Didache 10 - The Prayer After Communion
But after you are filled, give thanks this way:
We thank you, holy Father, for your holy name which you caused to tabernacle in our hearts, and for the knowledge and faith and immortality which you made known to us through Jesus your Servant; to you be the glory forever.
You, Master Almighty, created all things for your name’s sake; you gave food and drink to men for enjoyment, that they might give thanks to you; but to us you freely gave spiritual food and drink and life eternal through your Servant.
Before all things we thank you that you are mighty; to you be the glory forever.
Remember, Lord, your Church, to deliver it from all evil and to make it perfect in your love, and gather it together from the four winds, sanctified for your kingdom which you have prepared for it; for yours is the power and the glory forever.
Let grace come, and let this world pass away. Hosanna to the Son of David! If anyone is holy, let him come; if anyone is not, let him repent. Maranatha. Amen.
Maranatha is an Aramaic word. It means “Our Lord, come!” It is preserved here, in the Greek text of the Didache, untranslated - the same way Paul preserves it untranslated in 1 Corinthians 16:22. Maranatha. The prayer for the return of Christ.

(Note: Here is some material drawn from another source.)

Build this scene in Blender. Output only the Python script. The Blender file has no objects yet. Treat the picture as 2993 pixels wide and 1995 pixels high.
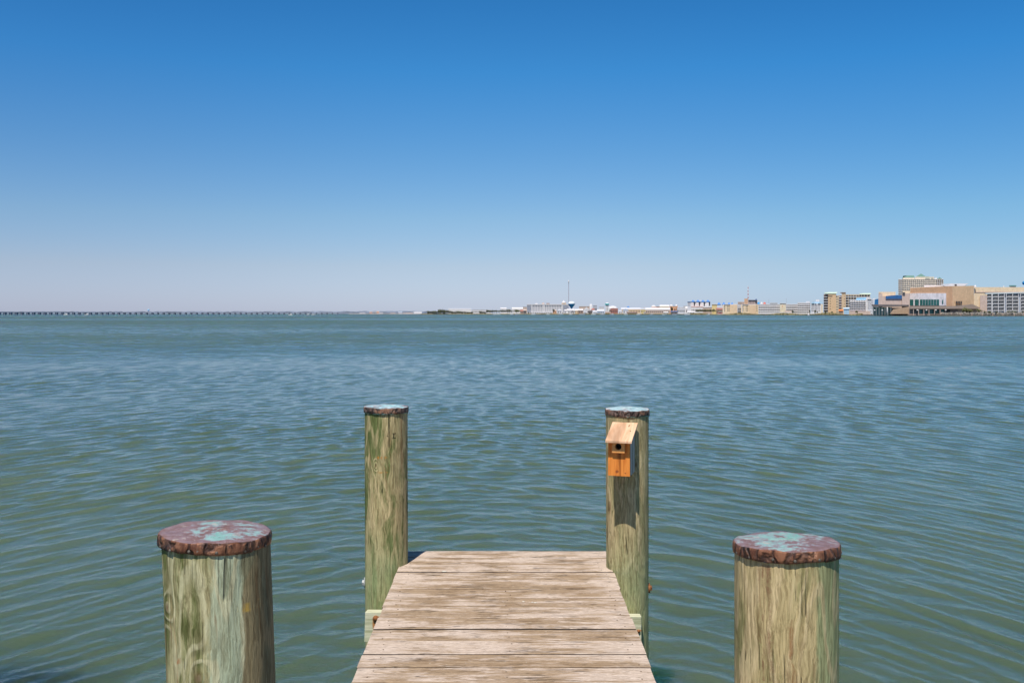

That one word is doing enormous historical work. The author of the Didache, writing in Greek, feels the need to preserve the original Aramaic. Which means this prayer was so ancient, so deeply rooted in the apostolic community, that even in a Greek-speaking context it was still prayed in the original Aramaic of the earliest Jewish-Christian Church in Jerusalem.
This is what the Twelve prayed.
Not might have prayed. Not probably prayed. Prayed. In the Upper Room. In the Temple courts. In the homes where they broke bread daily. The Aramaic word that the author of the Didache preserves untranslated is the same word the Apostles shouted in their own language when they longed for their Lord to return.